== GOAL OF THE EXERCISE ==
Extract the lines from the start through the line that holds "b.ball(p.lerp(q, t_), r0", both included, omitting all images.
++++ SUPPLIED INFORMATION ++++
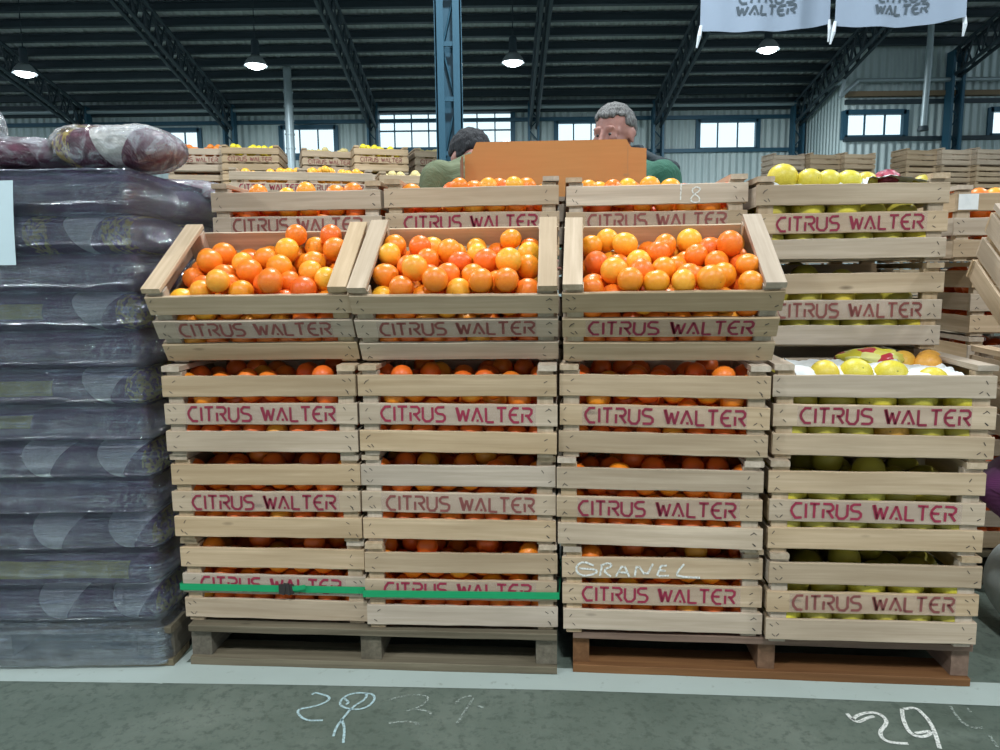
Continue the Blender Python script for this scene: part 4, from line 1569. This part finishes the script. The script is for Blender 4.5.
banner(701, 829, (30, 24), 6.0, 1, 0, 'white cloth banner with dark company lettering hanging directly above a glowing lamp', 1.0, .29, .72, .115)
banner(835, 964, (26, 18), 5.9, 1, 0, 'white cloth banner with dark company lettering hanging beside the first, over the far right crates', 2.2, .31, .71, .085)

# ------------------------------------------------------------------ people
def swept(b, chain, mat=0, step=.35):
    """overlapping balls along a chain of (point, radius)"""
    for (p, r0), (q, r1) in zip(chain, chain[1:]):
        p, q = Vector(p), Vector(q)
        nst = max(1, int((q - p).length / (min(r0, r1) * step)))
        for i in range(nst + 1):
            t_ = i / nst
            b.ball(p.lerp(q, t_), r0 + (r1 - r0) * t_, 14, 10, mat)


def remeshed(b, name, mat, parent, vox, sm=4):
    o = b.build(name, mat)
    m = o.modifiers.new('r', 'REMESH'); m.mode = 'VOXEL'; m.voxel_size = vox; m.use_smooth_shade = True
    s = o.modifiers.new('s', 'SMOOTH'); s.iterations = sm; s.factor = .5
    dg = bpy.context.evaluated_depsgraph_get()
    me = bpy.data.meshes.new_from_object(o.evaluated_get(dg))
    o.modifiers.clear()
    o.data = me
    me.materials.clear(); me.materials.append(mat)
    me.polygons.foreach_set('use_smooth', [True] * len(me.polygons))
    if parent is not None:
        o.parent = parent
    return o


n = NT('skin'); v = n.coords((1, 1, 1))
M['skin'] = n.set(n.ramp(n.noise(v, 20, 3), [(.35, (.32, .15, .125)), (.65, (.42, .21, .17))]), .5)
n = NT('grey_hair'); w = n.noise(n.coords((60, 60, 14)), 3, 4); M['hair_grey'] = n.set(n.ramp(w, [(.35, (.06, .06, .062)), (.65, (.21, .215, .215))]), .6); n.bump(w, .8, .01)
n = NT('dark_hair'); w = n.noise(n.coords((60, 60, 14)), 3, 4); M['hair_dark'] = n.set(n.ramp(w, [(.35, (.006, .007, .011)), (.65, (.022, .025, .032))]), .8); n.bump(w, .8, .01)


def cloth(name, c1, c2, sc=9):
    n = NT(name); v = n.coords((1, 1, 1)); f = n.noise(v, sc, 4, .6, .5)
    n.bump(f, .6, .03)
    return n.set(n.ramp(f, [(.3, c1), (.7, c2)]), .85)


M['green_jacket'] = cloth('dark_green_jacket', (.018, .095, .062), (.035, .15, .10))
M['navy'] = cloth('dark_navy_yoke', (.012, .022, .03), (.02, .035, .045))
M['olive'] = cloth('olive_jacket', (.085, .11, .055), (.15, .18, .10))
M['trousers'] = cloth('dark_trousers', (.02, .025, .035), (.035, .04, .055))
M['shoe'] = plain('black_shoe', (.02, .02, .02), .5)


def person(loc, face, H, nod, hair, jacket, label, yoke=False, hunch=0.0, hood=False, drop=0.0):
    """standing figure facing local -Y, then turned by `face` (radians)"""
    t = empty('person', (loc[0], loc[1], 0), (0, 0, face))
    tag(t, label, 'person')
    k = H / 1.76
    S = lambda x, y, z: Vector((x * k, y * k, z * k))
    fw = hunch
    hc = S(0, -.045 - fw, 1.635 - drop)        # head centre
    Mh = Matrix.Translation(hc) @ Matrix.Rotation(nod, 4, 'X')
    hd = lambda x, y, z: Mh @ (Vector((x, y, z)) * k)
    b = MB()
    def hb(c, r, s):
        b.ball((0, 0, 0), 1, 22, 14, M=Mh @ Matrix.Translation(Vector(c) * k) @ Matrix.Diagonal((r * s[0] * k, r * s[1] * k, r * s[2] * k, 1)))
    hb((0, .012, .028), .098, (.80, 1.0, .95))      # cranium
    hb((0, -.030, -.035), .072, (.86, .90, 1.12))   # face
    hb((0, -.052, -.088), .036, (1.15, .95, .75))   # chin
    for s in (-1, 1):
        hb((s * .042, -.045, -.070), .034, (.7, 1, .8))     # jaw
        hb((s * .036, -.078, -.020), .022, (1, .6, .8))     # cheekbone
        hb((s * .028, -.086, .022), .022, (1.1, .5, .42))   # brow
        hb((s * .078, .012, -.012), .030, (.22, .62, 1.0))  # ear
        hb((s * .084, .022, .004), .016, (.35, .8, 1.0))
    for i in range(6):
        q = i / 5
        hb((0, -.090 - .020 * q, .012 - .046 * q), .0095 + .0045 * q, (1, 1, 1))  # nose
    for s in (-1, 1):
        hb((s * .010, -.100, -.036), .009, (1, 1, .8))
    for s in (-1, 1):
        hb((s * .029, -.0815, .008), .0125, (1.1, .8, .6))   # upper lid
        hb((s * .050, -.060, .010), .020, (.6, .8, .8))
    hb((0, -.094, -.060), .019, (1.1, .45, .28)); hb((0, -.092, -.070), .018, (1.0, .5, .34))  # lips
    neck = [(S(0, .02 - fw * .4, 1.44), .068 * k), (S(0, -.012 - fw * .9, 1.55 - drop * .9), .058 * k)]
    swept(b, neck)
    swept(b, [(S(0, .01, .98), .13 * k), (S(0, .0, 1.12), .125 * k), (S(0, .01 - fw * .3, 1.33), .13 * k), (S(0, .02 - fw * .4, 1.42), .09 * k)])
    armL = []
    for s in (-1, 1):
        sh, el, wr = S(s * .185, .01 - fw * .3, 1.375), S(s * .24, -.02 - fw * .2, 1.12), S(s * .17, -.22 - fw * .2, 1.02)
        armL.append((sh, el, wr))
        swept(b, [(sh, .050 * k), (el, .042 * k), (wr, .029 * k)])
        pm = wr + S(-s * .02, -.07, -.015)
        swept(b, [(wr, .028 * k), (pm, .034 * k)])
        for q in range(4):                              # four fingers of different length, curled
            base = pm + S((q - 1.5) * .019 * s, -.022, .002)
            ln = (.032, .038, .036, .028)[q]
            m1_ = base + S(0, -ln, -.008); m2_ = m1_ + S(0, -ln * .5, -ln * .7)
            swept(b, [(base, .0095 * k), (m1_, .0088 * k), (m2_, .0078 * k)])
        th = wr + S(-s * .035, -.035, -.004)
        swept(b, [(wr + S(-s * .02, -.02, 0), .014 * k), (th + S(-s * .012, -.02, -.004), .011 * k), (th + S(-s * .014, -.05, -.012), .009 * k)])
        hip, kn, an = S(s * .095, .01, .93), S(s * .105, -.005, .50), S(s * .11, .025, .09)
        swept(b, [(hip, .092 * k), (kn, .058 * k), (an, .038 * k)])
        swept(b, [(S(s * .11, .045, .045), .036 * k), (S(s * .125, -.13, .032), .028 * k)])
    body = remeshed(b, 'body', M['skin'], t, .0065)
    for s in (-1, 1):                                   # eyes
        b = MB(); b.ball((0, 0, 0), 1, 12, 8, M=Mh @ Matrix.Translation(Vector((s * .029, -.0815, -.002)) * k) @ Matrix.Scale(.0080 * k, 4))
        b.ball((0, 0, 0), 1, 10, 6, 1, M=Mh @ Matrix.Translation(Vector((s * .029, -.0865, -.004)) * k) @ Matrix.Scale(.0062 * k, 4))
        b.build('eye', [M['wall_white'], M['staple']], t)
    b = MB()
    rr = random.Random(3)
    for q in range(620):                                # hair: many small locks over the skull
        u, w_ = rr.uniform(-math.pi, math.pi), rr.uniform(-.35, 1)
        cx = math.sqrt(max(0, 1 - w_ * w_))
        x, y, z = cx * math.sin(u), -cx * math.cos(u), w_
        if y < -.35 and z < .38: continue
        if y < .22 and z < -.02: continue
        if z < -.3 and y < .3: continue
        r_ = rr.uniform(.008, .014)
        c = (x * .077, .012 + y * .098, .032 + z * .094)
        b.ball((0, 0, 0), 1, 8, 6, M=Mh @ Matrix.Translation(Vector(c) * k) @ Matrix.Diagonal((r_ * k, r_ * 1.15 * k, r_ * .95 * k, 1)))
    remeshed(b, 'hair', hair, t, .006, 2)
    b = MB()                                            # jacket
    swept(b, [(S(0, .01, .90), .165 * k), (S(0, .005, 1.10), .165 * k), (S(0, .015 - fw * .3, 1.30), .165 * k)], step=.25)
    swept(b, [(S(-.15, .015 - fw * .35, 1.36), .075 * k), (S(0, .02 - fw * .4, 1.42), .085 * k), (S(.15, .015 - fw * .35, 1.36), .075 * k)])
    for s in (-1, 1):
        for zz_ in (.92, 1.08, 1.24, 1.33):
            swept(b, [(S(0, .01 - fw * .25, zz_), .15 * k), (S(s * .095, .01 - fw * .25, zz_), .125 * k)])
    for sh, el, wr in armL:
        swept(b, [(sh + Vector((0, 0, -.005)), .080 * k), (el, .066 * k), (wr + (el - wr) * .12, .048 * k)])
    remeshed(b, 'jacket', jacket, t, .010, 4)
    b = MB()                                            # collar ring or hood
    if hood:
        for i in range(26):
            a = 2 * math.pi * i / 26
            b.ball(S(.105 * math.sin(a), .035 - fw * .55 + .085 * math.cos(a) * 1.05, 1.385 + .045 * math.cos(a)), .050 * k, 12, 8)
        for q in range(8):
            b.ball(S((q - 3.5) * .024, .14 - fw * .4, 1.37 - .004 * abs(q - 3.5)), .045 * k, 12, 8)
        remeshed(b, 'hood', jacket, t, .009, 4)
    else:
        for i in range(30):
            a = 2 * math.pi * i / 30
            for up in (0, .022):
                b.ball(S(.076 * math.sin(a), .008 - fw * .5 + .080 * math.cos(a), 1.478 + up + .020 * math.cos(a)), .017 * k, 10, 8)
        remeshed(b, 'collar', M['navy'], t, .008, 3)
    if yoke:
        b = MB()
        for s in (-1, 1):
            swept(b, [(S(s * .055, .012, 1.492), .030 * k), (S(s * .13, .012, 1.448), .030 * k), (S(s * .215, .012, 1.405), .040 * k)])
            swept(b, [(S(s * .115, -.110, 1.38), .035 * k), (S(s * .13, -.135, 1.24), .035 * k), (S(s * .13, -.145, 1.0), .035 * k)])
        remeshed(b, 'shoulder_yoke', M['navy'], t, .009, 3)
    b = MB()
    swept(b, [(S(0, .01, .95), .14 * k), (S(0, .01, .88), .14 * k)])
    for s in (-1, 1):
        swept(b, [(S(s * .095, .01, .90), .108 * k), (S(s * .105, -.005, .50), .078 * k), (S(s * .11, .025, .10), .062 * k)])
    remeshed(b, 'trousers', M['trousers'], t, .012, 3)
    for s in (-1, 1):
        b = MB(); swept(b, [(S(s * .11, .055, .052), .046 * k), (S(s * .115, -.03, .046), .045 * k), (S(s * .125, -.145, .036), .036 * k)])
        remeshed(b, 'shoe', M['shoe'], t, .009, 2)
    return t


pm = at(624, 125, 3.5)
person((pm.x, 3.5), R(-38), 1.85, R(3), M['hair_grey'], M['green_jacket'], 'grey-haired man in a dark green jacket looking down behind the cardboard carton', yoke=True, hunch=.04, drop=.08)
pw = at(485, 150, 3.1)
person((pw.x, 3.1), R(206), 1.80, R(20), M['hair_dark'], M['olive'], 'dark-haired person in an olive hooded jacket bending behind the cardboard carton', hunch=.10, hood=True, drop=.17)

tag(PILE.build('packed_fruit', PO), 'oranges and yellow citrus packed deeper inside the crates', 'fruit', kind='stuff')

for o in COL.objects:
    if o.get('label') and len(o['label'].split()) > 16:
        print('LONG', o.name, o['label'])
++++
== FINAL RESULT ==
Continue the Blender Python script for this scene: part 4, from line 1569. This part finishes the script. The script is for Blender 4.5.
banner(701, 829, (30, 24), 6.0, 1, 0, 'white cloth banner with dark company lettering hanging directly above a glowing lamp', 1.0, .29, .72, .115)
banner(835, 964, (26, 18), 5.9, 1, 0, 'white cloth banner with dark company lettering hanging beside the first, over the far right crates', 2.2, .31, .71, .085)

# ------------------------------------------------------------------ people
def swept(b, chain, mat=0, step=.35):
    """overlapping balls along a chain of (point, radius)"""
    for (p, r0), (q, r1) in zip(chain, chain[1:]):
        p, q = Vector(p), Vector(q)
        nst = max(1, int((q - p).length / (min(r0, r1) * step)))
        for i in range(nst + 1):
            t_ = i / nst
            b.ball(p.lerp(q, t_), r0 + (r1 - r0) * t_, 14, 10, mat)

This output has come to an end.